Measurable Monte Carlo Search Error Bounds

TL;DR

This paper introduces computable bounds on the sub-optimality of Monte Carlo search estimates for non-stationary bandits and Markov decision processes, enabling confidence assessment without knowing true action-values.

Contribution

It provides the first practical bounds on Monte Carlo search error that can be computed after search without true value knowledge, applicable to general Monte Carlo solvers.

Findings

Bounds are tight in empirical tests on bandits and MDPs.

Bounds are applicable to a wide class of Monte Carlo solvers.

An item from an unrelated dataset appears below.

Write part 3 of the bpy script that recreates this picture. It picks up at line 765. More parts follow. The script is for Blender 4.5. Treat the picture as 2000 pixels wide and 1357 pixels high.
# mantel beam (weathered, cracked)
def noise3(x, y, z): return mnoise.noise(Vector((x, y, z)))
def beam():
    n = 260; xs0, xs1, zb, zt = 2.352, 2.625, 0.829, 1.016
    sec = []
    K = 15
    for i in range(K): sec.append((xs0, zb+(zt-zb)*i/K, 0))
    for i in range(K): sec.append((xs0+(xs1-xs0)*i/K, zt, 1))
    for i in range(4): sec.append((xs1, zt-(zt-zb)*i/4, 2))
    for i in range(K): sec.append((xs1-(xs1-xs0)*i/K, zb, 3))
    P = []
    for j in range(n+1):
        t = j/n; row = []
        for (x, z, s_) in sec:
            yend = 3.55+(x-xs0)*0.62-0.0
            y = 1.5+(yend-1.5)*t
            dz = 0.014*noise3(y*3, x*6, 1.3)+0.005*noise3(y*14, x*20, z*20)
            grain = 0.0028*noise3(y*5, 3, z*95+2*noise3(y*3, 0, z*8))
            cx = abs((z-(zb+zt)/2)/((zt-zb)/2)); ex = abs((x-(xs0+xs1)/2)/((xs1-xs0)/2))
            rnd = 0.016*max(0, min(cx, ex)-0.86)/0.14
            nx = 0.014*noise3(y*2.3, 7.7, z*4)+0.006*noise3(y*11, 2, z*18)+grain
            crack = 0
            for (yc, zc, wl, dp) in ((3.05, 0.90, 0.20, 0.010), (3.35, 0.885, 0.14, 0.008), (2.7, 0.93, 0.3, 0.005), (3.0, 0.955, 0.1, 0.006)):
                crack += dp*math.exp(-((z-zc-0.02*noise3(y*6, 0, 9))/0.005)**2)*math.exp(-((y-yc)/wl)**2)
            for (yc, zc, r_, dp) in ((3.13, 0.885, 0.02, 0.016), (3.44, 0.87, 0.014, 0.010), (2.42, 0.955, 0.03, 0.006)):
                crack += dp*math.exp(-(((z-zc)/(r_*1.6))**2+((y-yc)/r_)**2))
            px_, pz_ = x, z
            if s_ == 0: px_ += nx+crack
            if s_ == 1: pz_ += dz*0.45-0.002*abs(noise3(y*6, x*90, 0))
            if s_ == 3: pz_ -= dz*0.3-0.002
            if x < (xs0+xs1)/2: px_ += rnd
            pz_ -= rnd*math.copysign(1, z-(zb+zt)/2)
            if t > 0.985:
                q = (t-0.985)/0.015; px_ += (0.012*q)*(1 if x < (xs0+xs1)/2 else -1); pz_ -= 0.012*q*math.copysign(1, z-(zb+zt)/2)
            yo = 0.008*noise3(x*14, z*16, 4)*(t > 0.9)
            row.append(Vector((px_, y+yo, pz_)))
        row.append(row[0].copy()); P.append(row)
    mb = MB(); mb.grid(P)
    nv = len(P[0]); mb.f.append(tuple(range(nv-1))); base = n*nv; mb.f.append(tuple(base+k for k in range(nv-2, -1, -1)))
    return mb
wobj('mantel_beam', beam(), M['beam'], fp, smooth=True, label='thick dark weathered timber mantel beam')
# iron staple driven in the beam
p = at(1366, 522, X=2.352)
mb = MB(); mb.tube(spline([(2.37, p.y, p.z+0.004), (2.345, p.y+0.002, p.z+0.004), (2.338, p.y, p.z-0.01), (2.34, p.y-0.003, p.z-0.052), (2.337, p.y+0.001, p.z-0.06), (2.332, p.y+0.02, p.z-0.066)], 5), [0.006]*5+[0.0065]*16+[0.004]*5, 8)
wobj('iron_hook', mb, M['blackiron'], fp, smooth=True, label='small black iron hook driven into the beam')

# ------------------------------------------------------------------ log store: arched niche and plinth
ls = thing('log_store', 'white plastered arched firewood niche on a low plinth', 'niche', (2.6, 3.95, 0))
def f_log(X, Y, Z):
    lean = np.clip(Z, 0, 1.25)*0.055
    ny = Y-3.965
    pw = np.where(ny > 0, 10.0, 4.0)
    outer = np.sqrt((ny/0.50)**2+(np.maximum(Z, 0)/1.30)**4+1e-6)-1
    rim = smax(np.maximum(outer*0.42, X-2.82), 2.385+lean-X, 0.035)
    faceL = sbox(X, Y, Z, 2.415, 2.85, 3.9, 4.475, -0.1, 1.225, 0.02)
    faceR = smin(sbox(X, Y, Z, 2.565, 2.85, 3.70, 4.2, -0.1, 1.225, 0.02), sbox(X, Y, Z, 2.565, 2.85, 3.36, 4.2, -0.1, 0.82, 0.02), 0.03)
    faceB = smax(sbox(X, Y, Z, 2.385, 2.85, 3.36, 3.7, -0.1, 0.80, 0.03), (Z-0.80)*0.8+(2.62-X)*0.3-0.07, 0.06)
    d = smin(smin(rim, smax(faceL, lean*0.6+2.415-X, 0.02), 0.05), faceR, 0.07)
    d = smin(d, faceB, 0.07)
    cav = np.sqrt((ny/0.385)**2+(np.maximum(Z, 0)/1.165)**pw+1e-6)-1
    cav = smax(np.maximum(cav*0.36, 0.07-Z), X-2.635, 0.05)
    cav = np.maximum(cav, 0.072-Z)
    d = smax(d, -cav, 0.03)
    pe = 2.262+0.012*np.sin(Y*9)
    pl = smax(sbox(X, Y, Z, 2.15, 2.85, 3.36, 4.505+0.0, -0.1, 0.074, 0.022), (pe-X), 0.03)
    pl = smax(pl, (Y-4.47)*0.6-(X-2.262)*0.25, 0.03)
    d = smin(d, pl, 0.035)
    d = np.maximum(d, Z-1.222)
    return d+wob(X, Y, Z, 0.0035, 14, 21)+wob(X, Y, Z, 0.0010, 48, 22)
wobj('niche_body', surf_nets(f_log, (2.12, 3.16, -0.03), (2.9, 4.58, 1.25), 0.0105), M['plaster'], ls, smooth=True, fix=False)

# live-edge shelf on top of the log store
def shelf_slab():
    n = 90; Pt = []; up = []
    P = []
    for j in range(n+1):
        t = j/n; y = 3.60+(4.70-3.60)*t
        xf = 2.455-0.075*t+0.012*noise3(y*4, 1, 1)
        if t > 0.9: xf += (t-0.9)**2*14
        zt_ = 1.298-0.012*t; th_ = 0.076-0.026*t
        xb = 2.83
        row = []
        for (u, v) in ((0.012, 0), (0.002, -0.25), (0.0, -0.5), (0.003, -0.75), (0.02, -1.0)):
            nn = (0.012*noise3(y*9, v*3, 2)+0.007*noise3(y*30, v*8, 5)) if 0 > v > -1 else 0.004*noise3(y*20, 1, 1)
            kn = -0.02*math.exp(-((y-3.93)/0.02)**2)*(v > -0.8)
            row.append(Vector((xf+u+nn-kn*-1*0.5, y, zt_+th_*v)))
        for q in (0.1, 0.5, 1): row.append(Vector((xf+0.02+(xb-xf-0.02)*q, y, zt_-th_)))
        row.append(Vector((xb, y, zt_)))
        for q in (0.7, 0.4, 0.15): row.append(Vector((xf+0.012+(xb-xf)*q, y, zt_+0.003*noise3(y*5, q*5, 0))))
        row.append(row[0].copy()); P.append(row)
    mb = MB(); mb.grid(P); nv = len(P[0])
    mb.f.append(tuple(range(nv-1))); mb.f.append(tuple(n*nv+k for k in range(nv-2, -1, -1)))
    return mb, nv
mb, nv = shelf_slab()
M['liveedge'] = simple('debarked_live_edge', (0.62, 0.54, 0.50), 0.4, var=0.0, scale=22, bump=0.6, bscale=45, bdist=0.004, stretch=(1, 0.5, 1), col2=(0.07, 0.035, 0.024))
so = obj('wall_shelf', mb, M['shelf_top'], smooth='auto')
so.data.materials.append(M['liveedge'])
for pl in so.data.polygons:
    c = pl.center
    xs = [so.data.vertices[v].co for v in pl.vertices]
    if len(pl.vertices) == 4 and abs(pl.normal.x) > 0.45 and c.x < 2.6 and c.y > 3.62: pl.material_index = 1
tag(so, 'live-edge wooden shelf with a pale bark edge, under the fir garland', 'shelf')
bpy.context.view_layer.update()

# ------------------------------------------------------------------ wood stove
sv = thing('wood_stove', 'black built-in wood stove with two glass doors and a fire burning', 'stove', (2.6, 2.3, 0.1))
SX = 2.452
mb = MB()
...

Experimental validation shows the bounds effectively measure sub-optimality.

Abstract

Monte Carlo planners can often return sub-optimal actions, even if they are guaranteed to converge in the limit of infinite samples. Known asymptotic regret bounds do not provide any way to measure confidence of a recommended action at the conclusion of search. In this work, we prove bounds on the sub-optimality of Monte Carlo estimates for non-stationary bandits and Markov decision processes. These bounds can be directly computed at the conclusion of the search and do not require knowledge of the true action-value. The presented bound holds for general Monte Carlo solvers meeting mild convergence conditions. We empirically test the tightness of the bounds through experiments on a multi-armed bandit and a discrete Markov decision process for both a simple solver and Monte Carlo tree search.